All of the data below should be written out exactly.

☆ ☆ ☆ ☆

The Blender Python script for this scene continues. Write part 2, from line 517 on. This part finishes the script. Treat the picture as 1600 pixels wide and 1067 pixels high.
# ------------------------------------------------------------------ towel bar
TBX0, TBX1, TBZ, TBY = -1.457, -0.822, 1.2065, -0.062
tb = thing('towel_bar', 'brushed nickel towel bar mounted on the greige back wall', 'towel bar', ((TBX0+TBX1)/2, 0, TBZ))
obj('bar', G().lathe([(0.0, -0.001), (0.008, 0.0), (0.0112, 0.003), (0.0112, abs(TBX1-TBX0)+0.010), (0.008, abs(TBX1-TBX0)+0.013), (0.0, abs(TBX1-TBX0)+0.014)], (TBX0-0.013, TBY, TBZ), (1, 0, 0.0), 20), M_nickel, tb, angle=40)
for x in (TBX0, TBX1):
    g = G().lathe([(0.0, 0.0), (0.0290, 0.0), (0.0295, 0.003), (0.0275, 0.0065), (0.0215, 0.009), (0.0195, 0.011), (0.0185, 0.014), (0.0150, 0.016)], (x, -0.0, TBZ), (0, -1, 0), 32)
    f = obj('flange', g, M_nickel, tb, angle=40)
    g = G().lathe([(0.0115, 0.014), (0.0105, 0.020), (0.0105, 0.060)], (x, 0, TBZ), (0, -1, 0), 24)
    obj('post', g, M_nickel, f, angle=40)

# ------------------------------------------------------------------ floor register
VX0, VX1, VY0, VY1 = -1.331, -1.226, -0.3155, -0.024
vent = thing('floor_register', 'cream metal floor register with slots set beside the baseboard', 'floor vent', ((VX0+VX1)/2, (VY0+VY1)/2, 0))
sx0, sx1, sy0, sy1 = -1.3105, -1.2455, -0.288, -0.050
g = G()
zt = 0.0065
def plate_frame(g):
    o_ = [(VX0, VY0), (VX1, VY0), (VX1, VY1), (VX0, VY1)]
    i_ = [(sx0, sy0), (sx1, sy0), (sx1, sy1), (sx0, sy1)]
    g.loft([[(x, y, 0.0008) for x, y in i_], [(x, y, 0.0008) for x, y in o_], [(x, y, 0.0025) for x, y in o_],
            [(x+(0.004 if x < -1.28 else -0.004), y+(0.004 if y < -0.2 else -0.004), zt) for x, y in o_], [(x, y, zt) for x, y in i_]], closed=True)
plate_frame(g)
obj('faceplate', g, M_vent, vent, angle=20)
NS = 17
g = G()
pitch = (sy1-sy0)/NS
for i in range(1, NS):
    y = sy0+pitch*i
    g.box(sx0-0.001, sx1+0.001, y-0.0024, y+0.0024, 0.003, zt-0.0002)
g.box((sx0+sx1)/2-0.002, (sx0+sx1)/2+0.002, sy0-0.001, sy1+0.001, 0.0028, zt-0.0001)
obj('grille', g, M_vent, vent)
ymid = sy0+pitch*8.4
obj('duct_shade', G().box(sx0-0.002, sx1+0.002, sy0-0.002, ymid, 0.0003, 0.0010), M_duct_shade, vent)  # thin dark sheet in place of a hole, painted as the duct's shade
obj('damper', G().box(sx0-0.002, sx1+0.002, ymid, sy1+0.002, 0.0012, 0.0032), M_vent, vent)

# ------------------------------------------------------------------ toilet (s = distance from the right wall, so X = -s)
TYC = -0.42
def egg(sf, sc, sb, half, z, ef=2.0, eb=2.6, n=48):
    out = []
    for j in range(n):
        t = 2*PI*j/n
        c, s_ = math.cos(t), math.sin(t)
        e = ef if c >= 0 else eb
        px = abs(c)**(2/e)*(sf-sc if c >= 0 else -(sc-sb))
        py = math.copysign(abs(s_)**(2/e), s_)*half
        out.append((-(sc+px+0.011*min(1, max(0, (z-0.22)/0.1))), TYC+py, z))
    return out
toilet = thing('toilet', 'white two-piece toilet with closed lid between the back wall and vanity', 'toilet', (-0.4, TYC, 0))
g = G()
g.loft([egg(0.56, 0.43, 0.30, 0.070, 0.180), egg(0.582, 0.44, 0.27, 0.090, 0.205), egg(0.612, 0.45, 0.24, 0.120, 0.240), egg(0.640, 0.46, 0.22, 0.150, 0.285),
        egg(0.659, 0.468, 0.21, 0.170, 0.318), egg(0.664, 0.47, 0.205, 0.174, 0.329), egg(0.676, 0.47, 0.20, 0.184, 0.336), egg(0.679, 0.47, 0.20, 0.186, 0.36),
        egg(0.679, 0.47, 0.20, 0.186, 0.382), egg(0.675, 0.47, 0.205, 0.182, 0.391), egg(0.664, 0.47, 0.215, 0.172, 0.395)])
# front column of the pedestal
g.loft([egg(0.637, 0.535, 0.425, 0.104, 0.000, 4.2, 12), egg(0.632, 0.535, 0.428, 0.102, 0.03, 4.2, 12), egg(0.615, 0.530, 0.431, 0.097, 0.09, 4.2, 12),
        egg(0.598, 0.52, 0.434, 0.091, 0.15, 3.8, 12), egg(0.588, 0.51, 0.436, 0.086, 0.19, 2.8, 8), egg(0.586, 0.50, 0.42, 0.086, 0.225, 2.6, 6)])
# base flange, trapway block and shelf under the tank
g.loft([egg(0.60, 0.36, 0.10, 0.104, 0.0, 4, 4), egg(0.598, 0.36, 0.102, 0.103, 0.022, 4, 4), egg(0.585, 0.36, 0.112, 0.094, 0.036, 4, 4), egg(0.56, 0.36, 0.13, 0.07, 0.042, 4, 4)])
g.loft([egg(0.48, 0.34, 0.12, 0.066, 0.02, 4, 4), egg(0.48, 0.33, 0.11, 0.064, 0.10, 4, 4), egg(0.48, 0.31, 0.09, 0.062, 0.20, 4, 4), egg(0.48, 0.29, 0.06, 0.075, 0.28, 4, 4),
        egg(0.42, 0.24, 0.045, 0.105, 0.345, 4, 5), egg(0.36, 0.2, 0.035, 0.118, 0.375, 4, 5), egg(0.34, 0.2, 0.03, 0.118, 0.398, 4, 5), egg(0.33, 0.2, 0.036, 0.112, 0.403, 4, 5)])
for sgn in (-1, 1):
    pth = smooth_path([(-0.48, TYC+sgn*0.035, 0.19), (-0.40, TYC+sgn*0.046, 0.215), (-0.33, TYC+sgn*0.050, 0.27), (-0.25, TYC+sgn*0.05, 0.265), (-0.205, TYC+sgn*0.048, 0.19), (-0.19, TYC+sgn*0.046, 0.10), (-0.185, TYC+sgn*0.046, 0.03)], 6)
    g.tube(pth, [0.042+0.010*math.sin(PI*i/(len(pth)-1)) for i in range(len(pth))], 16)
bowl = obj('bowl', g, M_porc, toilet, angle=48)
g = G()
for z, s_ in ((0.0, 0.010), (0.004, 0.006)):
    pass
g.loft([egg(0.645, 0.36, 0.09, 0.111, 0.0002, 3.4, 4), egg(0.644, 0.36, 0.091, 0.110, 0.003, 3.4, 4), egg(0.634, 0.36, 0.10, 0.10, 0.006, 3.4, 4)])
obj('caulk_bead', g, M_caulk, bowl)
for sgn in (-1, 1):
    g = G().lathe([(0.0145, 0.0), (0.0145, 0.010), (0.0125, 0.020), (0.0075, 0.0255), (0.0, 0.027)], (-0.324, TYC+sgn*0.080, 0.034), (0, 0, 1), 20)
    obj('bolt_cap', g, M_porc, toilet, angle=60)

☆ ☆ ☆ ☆

THE RESULT
The Blender Python script for this scene continues. Write part 2, from line 517 on. This part finishes the script. Treat the picture as 1600 pixels wide and 1067 pixels high.
# ------------------------------------------------------------------ towel bar
TBX0, TBX1, TBZ, TBY = -1.457, -0.822, 1.2065, -0.062
tb = thing('towel_bar', 'brushed nickel towel bar mounted on the greige back wall', 'towel bar', ((TBX0+TBX1)/2, 0, TBZ))
obj('bar', G().lathe([(0.0, -0.001), (0.008, 0.0), (0.0112, 0.003), (0.0112, abs(TBX1-TBX0)+0.010), (0.008, abs(TBX1-TBX0)+0.013), (0.0, abs(TBX1-TBX0)+0.014)], (TBX0-0.013, TBY, TBZ), (1, 0, 0.0), 20), M_nickel, tb, angle=40)
for x in (TBX0, TBX1):
    g = G().lathe([(0.0, 0.0), (0.0290, 0.0), (0.0295, 0.003), (0.0275, 0.0065), (0.0215, 0.009), (0.0195, 0.011), (0.0185, 0.014), (0.0150, 0.016)], (x, -0.0, TBZ), (0, -1, 0), 32)
    f = obj('flange', g, M_nickel, tb, angle=40)
    g = G().lathe([(0.0115, 0.014), (0.0105, 0.020), (0.0105, 0.060)], (x, 0, TBZ), (0, -1, 0), 24)
    obj('post', g, M_nickel, f, angle=40)

# ------------------------------------------------------------------ floor register
VX0, VX1, VY0, VY1 = -1.331, -1.226, -0.3155, -0.024
vent = thing('floor_register', 'cream metal floor register with slots set beside the baseboard', 'floor vent', ((VX0+VX1)/2, (VY0+VY1)/2, 0))
sx0, sx1, sy0, sy1 = -1.3105, -1.2455, -0.288, -0.050
g = G()
zt = 0.0065
def plate_frame(g):
    o_ = [(VX0, VY0), (VX1, VY0), (VX1, VY1), (VX0, VY1)]
    i_ = [(sx0, sy0), (sx1, sy0), (sx1, sy1), (sx0, sy1)]
    g.loft([[(x, y, 0.0008) for x, y in i_], [(x, y, 0.0008) for x, y in o_], [(x, y, 0.0025) for x, y in o_],
            [(x+(0.004 if x < -1.28 else -0.004), y+(0.004 if y < -0.2 else -0.004), zt) for x, y in o_], [(x, y, zt) for x, y in i_]], closed=True)
plate_frame(g)
obj('faceplate', g, M_vent, vent, angle=20)
NS = 17
g = G()
pitch = (sy1-sy0)/NS
for i in range(1, NS):
    y = sy0+pitch*i
    g.box(sx0-0.001, sx1+0.001, y-0.0024, y+0.0024, 0.003, zt-0.0002)
g.box((sx0+sx1)/2-0.002, (sx0+sx1)/2+0.002, sy0-0.001, sy1+0.001, 0.0028, zt-0.0001)
obj('grille', g, M_vent, vent)
ymid = sy0+pitch*8.4
obj('duct_shade', G().box(sx0-0.002, sx1+0.002, sy0-0.002, ymid, 0.0003, 0.0010), M_duct_shade, vent)  # thin dark sheet in place of a hole, painted as the duct's shade
obj('damper', G().box(sx0-0.002, sx1+0.002, ymid, sy1+0.002, 0.0012, 0.0032), M_vent, vent)

# ------------------------------------------------------------------ toilet (s = distance from the right wall, so X = -s)
TYC = -0.42
def egg(sf, sc, sb, half, z, ef=2.0, eb=2.6, n=48):
    out = []
    for j in range(n):
        t = 2*PI*j/n
        c, s_ = math.cos(t), math.sin(t)
        e = ef if c >= 0 else eb
        px = abs(c)**(2/e)*(sf-sc if c >= 0 else -(sc-sb))
        py = math.copysign(abs(s_)**(2/e), s_)*half
        out.append((-(sc+px+0.011*min(1, max(0, (z-0.22)/0.1))), TYC+py, z))
    return out
toilet = thing('toilet', 'white two-piece toilet with closed lid between the back wall and vanity', 'toilet', (-0.4, TYC, 0))
g = G()
g.loft([egg(0.56, 0.43, 0.30, 0.070, 0.180), egg(0.582, 0.44, 0.27, 0.090, 0.205), egg(0.612, 0.45, 0.24, 0.120, 0.240), egg(0.640, 0.46, 0.22, 0.150, 0.285),
        egg(0.659, 0.468, 0.21, 0.170, 0.318), egg(0.664, 0.47, 0.205, 0.174, 0.329), egg(0.676, 0.47, 0.20, 0.184, 0.336), egg(0.679, 0.47, 0.20, 0.186, 0.36),
        egg(0.679, 0.47, 0.20, 0.186, 0.382), egg(0.675, 0.47, 0.205, 0.182, 0.391), egg(0.664, 0.47, 0.215, 0.172, 0.395)])
# front column of the pedestal
g.loft([egg(0.637, 0.535, 0.425, 0.104, 0.000, 4.2, 12), egg(0.632, 0.535, 0.428, 0.102, 0.03, 4.2, 12), egg(0.615, 0.530, 0.431, 0.097, 0.09, 4.2, 12),
        egg(0.598, 0.52, 0.434, 0.091, 0.15, 3.8, 12), egg(0.588, 0.51, 0.436, 0.086, 0.19, 2.8, 8), egg(0.586, 0.50, 0.42, 0.086, 0.225, 2.6, 6)])
# base flange, trapway block and shelf under the tank
g.loft([egg(0.60, 0.36, 0.10, 0.104, 0.0, 4, 4), egg(0.598, 0.36, 0.102, 0.103, 0.022, 4, 4), egg(0.585, 0.36, 0.112, 0.094, 0.036, 4, 4), egg(0.56, 0.36, 0.13, 0.07, 0.042, 4, 4)])
g.loft([egg(0.48, 0.34, 0.12, 0.066, 0.02, 4, 4), egg(0.48, 0.33, 0.11, 0.064, 0.10, 4, 4), egg(0.48, 0.31, 0.09, 0.062, 0.20, 4, 4), egg(0.48, 0.29, 0.06, 0.075, 0.28, 4, 4),
        egg(0.42, 0.24, 0.045, 0.105, 0.345, 4, 5), egg(0.36, 0.2, 0.035, 0.118, 0.375, 4, 5), egg(0.34, 0.2, 0.03, 0.118, 0.398, 4, 5), egg(0.33, 0.2, 0.036, 0.112, 0.403, 4, 5)])
for sgn in (-1, 1):
    pth = smooth_path([(-0.48, TYC+sgn*0.035, 0.19), (-0.40, TYC+sgn*0.046, 0.215), (-0.33, TYC+sgn*0.050, 0.27), (-0.25, TYC+sgn*0.05, 0.265), (-0.205, TYC+sgn*0.048, 0.19), (-0.19, TYC+sgn*0.046, 0.10), (-0.185, TYC+sgn*0.046, 0.03)], 6)
    g.tube(pth, [0.042+0.010*math.sin(PI*i/(len(pth)-1)) for i in range(len(pth))], 16)
bowl = obj('bowl', g, M_porc, toilet, angle=48)
g = G()
for z, s_ in ((0.0, 0.010), (0.004, 0.006)):
    pass
g.loft([egg(0.645, 0.36, 0.09, 0.111, 0.0002, 3.4, 4), egg(0.644, 0.36, 0.091, 0.110, 0.003, 3.4, 4), egg(0.634, 0.36, 0.10, 0.10, 0.006, 3.4, 4)])
obj('caulk_bead', g, M_caulk, bowl)
for sgn in (-1, 1):
    g = G().lathe([(0.0145, 0.0), (0.0145, 0.010), (0.0125, 0.020), (0.0075, 0.0255), (0.0, 0.027)], (-0.324, TYC+sgn*0.080, 0.034), (0, 0, 1), 20)
    obj('bolt_cap', g, M_porc, toilet, angle=60)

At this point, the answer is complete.